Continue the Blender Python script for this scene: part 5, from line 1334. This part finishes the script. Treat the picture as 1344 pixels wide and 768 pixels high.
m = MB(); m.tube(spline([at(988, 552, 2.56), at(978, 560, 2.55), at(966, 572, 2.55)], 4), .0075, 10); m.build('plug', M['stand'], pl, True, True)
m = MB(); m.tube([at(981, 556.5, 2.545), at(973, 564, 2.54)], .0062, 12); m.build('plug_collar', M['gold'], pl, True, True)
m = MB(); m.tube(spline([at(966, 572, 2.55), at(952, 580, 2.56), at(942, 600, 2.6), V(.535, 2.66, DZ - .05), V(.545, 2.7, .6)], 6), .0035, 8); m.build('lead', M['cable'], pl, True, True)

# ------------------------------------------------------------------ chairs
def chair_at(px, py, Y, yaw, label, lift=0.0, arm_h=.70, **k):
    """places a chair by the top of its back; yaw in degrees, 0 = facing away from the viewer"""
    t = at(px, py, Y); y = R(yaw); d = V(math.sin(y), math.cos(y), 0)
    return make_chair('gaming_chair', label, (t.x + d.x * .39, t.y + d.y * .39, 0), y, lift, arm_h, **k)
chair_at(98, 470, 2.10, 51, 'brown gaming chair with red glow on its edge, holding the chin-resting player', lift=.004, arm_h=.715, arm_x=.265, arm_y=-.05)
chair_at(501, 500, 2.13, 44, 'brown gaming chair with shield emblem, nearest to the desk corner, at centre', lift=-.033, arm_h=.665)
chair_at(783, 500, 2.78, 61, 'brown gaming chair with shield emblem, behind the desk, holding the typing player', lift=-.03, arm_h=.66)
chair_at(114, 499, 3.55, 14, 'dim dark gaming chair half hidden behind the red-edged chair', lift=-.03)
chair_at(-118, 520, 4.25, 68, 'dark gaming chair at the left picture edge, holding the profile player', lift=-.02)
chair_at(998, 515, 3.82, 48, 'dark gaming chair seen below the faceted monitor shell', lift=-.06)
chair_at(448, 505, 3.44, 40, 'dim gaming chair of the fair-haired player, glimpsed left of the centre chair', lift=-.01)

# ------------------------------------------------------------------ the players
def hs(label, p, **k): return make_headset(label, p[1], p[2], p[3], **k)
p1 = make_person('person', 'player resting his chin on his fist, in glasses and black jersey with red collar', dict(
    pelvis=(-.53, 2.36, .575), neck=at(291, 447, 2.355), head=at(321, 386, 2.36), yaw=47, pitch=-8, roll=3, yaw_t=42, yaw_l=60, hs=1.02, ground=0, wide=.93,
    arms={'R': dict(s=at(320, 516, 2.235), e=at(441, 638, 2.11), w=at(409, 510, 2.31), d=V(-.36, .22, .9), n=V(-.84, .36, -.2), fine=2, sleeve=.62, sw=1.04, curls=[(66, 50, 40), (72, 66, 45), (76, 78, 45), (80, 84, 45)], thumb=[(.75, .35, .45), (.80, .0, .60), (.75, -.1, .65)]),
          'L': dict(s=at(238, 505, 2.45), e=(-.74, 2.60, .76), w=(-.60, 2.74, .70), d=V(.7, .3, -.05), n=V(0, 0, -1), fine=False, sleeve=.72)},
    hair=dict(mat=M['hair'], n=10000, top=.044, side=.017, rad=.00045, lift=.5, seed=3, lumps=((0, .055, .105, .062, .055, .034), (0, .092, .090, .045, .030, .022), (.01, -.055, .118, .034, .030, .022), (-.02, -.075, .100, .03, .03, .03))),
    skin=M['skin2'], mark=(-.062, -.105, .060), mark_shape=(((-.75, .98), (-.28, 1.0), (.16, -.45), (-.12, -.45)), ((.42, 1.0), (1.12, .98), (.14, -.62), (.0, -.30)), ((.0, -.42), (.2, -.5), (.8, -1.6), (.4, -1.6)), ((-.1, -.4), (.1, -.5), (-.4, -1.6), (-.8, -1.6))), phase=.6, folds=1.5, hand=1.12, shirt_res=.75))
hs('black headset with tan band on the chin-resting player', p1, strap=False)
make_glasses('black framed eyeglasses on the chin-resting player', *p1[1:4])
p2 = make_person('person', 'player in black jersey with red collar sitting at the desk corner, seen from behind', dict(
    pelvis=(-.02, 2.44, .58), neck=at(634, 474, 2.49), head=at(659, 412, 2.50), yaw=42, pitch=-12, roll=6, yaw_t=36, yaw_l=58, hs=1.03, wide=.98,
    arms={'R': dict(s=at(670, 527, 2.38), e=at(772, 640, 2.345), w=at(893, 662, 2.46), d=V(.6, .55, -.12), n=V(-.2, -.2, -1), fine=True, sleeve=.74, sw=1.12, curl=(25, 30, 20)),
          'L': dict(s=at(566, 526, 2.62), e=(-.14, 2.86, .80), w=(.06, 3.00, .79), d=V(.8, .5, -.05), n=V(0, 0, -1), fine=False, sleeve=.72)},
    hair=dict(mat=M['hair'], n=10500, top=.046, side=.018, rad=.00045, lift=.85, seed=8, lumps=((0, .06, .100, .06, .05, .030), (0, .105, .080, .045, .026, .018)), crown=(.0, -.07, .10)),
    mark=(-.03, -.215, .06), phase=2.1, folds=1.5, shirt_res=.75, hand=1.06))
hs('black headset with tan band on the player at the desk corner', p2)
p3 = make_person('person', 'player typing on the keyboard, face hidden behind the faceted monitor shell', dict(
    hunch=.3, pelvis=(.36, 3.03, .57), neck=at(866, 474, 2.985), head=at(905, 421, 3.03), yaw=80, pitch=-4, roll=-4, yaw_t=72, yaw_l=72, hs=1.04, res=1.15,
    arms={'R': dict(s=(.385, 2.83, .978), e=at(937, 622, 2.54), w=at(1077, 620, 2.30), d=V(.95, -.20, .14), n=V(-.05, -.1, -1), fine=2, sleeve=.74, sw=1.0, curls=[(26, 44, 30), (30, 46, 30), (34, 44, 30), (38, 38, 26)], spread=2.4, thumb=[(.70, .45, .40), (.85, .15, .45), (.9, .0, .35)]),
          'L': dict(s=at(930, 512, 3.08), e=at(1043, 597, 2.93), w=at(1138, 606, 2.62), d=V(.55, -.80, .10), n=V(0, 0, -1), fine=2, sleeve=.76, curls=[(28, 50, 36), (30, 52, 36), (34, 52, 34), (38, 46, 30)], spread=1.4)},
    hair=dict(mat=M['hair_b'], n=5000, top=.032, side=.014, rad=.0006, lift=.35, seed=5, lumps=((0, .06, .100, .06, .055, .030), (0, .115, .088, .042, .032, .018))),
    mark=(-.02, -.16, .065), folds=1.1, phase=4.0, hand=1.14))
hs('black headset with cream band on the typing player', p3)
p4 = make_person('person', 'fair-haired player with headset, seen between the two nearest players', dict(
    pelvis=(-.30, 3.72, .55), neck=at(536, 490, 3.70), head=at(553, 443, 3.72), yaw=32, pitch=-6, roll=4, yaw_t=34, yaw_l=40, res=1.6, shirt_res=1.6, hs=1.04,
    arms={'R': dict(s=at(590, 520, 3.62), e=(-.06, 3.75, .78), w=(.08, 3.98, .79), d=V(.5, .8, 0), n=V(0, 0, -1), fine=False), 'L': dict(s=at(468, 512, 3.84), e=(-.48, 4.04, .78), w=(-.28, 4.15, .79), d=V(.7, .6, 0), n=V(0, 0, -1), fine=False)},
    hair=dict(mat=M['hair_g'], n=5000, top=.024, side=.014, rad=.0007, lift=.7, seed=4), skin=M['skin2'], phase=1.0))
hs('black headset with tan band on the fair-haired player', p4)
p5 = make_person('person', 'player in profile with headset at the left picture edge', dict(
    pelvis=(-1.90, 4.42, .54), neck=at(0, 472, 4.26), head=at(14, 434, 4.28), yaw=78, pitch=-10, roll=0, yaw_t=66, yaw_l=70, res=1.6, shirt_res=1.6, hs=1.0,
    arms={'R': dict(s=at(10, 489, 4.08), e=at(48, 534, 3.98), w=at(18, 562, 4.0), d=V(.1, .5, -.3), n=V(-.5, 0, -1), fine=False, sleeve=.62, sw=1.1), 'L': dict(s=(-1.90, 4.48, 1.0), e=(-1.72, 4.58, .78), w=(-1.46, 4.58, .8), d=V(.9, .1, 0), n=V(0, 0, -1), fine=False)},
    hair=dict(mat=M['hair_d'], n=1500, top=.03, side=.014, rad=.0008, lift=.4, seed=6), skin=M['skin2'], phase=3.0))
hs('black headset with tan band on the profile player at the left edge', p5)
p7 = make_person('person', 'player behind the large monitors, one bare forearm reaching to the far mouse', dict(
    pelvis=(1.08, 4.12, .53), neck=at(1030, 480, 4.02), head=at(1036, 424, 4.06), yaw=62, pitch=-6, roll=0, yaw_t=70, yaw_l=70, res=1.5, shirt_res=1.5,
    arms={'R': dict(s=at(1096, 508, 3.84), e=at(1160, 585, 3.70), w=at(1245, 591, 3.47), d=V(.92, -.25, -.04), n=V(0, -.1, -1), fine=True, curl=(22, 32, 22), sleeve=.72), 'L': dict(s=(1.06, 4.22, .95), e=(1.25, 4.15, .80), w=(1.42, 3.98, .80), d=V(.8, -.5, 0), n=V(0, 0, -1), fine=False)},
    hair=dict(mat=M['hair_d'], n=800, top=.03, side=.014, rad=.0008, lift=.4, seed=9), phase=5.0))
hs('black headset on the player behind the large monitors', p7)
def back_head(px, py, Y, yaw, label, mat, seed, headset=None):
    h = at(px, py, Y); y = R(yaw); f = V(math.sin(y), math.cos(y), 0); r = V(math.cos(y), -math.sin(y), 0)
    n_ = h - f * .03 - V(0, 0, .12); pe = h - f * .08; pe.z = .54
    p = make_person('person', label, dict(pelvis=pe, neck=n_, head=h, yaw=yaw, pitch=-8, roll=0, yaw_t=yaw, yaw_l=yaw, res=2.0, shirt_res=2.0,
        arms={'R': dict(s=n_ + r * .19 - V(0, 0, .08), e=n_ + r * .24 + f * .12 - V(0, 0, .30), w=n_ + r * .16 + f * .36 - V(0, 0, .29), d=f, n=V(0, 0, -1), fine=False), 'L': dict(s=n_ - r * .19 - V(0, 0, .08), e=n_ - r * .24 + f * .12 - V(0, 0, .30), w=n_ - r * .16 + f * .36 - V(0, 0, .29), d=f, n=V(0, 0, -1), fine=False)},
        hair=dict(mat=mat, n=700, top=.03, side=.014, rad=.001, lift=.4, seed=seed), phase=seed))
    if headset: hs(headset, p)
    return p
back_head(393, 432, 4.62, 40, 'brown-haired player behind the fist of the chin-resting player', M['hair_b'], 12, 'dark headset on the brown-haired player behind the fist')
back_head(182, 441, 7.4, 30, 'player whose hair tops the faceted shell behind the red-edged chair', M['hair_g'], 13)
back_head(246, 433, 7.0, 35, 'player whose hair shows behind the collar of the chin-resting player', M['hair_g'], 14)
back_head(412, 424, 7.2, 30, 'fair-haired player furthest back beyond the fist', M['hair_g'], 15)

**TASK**
From the very first line of the data through the line with "M['cable'], pl, True, True)" in it, please reproduce each line exactly and output nothing more.

**TASK SOLUTION**
Continue the Blender Python script for this scene: part 5, from line 1334. This part finishes the script. Treat the picture as 1344 pixels wide and 768 pixels high.
m = MB(); m.tube(spline([at(988, 552, 2.56), at(978, 560, 2.55), at(966, 572, 2.55)], 4), .0075, 10); m.build('plug', M['stand'], pl, True, True)
m = MB(); m.tube([at(981, 556.5, 2.545), at(973, 564, 2.54)], .0062, 12); m.build('plug_collar', M['gold'], pl, True, True)
m = MB(); m.tube(spline([at(966, 572, 2.55), at(952, 580, 2.56), at(942, 600, 2.6), V(.535, 2.66, DZ - .05), V(.545, 2.7, .6)], 6), .0035, 8); m.build('lead', M['cable'], pl, True, True)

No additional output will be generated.